Bülent Ecevit Üniversitesi Sosyal Bilimler Öğretmenliği'nden mezun olan ve 2010'da yapılan Kamu Personeli Seçme Sınavı'ndaki "usulsüzlükler" nedeniyle atanamayanlar haklarını geri istiyor.

 

 

Bülent Ecevit Üniversitesi Sosyal Bilimler Öğretmenliği bölümünden mezun olan ve 2010'da yapılan Kamu Personeli Seçme Sınavı'ndaki (KPSS) "usulsüzlükler" nedeniyle atanamadığını belirtenlerden Niyazi Doruk, haklarının teslim edilmesini talep ediyor.

Doruk, açıklamasında, 2004'te üniversiteden mezun olduğunu, 2010 KPSS'ye çok iyi hazırlandığını, 1 yıl boyunca dershaneye gittiğini ve sınavdan 77 puan aldığını aktardı.

2010'daki sınavda kopya çekildiğini fark edip bildirdiklerini ancak bir çözüm olmadığını, sonraki her sınavda yine şansını denediğini anlatan Doruk, kopyacılar yüzünden atanamadığını savundu. Doruk, 6 yıldır zaman zaman sözleşmeli öğretmenlik yaptığını ve demir çelik haddehanelerinde çalışarak hayatını sürdürmeye çalıştığını ifade etti.

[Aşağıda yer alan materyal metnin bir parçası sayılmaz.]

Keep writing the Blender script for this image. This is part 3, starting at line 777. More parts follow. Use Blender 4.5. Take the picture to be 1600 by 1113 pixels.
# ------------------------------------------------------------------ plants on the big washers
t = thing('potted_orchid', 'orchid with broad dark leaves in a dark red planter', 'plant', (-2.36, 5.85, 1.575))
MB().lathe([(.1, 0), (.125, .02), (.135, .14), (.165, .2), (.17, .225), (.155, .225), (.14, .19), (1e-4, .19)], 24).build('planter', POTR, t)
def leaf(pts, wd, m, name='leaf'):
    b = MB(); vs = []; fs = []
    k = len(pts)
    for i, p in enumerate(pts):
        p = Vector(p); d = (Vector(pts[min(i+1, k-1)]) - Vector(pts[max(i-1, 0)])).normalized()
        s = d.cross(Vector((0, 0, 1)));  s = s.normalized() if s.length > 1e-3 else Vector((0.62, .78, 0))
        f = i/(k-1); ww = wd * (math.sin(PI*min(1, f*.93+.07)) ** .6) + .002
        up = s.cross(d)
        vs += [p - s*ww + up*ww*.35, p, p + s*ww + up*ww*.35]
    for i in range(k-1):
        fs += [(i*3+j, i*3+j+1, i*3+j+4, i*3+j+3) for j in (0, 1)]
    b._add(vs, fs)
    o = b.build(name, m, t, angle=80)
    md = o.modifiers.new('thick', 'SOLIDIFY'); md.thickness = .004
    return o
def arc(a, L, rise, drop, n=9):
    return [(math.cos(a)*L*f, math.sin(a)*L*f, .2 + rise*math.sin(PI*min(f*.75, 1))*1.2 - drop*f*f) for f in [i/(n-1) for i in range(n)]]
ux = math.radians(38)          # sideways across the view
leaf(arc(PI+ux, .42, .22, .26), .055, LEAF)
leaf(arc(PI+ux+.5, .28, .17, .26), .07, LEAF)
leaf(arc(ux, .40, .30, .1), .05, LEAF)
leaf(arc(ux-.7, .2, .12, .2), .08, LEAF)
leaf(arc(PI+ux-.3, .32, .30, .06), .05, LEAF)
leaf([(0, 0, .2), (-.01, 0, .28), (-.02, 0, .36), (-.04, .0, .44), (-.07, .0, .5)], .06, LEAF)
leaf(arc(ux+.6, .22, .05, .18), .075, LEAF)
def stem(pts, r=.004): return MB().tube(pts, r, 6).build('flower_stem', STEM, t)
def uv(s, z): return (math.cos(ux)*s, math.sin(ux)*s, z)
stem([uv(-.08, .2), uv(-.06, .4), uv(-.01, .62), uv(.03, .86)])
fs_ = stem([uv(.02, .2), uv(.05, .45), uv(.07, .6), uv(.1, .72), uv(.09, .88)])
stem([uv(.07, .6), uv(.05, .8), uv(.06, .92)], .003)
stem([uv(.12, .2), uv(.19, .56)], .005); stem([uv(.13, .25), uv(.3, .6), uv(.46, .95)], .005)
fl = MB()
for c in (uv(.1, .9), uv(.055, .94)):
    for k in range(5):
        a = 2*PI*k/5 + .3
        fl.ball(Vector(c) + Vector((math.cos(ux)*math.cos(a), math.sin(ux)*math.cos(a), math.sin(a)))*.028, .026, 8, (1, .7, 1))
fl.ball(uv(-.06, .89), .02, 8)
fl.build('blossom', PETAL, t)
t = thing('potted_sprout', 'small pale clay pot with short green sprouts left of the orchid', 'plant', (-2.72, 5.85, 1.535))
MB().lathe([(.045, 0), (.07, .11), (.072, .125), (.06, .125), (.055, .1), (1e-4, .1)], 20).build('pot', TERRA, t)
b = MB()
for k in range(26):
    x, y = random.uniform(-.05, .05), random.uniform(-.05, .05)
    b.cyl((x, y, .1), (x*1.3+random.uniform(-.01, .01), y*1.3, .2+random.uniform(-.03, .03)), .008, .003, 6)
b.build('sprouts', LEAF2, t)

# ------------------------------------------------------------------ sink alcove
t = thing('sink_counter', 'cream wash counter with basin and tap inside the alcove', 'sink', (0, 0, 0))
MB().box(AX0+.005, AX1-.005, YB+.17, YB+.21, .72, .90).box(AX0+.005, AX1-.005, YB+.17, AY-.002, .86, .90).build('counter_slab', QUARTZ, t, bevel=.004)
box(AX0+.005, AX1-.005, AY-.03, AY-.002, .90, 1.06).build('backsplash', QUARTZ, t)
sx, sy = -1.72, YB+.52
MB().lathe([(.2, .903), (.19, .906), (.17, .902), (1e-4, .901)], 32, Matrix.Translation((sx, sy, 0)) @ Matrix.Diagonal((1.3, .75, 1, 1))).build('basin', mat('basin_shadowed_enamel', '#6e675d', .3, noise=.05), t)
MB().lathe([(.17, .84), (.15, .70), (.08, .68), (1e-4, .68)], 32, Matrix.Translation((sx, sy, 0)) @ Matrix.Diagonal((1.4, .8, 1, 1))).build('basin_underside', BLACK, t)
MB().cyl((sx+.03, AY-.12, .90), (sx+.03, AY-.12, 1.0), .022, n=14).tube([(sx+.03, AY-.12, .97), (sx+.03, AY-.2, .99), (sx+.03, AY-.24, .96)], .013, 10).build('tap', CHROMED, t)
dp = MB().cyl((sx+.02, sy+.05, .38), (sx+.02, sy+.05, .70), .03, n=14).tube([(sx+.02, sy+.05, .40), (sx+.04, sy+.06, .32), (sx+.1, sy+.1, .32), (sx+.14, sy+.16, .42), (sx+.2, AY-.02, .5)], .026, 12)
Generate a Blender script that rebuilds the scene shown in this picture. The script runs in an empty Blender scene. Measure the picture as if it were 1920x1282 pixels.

Her sınavda daha çok net yapmasına rağmen bir türlü beklediği, hesapladığı puanların gelmediğini dile getiren Doruk, şöyle devam etti:

"Bu durum beni ve benim durumumda olanları çok kötü etkiledi. Hakkımız yendi. Ben Cumhurbaşkanımızdan, Başbakanımızdan, Milli Eğitim Bakanımızdan bizim durumumuzda olanlara bir çözüm bulmalarını istiyorum. Devletimizin bize sahip çıkmasını istiyoruz."

"Onların yerlerine bizim atanmamızı istiyoruz"

Kopyacı olmadıklarını ve mağduriyetlerinin giderilmesini beklediklerini belirten Doruk, şunları söyledi:

"Biz şunu da istemiyoruz. 2010 yılında hakkıyla kazanan ve atanan, devleti, vatanı için çalışan arkadaşlarımızın hakkının da gözetilmesini istiyoruz. Bizim yerimize FETÖ mensuplarının getirildiğini biliyoruz. Bunların güzel bir şekilde ayıklanıp, onların yerine bizim atanmamızı istiyoruz."

"Bizim hakkımız da yenmiş durumda"

Devlet büyüklerinin kendilerine sahip çıkacaklarını ümit ettiklerini tekrarlayan Doruk,''Bir darbe girişimi oldu ve devletimiz zor zamanlar geçiriyor. Biz devletimiz için ne yapmamız gerekiyorsa yapmaya hazırız. Ailemiz ve çevremizden bize öğretilen devletimize sahip çıkmaktır. Yemek yedikten sonra bile biz 'Allah'ım devletimize zeval vermesin' diye dua ederiz. Biz bu çerçevede yetiştirilmiş insanlarız. Bu da kanımıza kadar işlemiş. Ne yazık ki dini istismar çerçevesinde devleti ele geçirmek isteyen bazı kesimler bizim hakkımızı da yemiş durumda." diye konuştu.